TASK TO COMPLETE: Look through the data below. Collect every line where the word "scene" occurs.

DATA SHOWN:
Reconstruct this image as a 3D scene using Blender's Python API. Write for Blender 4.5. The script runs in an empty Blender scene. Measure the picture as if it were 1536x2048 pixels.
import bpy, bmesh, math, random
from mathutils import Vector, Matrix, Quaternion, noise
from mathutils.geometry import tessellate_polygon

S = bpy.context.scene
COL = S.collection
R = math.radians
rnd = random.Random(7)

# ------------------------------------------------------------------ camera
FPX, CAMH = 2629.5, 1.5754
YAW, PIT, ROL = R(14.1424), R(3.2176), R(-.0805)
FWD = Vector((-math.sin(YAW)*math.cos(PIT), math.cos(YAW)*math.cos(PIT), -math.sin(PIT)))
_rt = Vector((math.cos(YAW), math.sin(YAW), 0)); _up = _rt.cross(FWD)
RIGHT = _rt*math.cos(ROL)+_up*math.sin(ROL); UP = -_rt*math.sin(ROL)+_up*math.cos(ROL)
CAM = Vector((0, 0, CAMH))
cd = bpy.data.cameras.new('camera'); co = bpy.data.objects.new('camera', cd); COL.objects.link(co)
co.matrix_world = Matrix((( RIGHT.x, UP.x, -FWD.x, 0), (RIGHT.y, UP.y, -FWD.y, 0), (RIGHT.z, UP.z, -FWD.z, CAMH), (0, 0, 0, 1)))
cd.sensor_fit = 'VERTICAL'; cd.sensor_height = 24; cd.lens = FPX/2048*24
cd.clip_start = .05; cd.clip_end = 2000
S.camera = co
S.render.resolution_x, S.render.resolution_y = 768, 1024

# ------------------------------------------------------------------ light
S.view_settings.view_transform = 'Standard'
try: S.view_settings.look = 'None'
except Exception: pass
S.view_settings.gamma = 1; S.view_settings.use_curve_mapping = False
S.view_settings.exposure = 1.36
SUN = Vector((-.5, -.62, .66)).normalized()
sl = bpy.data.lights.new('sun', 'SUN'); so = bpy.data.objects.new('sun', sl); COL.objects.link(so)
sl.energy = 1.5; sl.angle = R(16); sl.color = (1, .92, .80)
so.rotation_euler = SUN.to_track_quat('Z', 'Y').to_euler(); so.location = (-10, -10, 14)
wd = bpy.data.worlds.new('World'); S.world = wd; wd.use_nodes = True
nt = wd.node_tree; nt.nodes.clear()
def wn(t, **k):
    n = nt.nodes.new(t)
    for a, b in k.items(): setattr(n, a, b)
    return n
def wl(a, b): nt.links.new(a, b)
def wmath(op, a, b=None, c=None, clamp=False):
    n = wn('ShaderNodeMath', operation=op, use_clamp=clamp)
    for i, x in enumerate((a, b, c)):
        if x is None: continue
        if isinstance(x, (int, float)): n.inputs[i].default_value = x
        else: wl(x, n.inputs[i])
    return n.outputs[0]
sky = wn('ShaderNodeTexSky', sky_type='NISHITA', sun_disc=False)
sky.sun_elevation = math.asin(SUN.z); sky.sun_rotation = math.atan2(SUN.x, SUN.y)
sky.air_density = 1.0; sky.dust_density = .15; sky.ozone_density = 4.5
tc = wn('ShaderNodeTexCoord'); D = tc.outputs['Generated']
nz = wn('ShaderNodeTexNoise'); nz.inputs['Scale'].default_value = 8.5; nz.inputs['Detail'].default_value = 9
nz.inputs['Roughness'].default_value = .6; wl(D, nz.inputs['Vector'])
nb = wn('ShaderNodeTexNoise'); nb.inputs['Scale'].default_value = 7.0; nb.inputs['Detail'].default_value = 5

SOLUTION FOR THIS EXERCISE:
Reconstruct this image as a 3D scene using Blender's Python API. Write for Blender 4.5. The script runs in an empty Blender scene. Measure the picture as if it were 1536x2048 pixels.
S = bpy.context.scene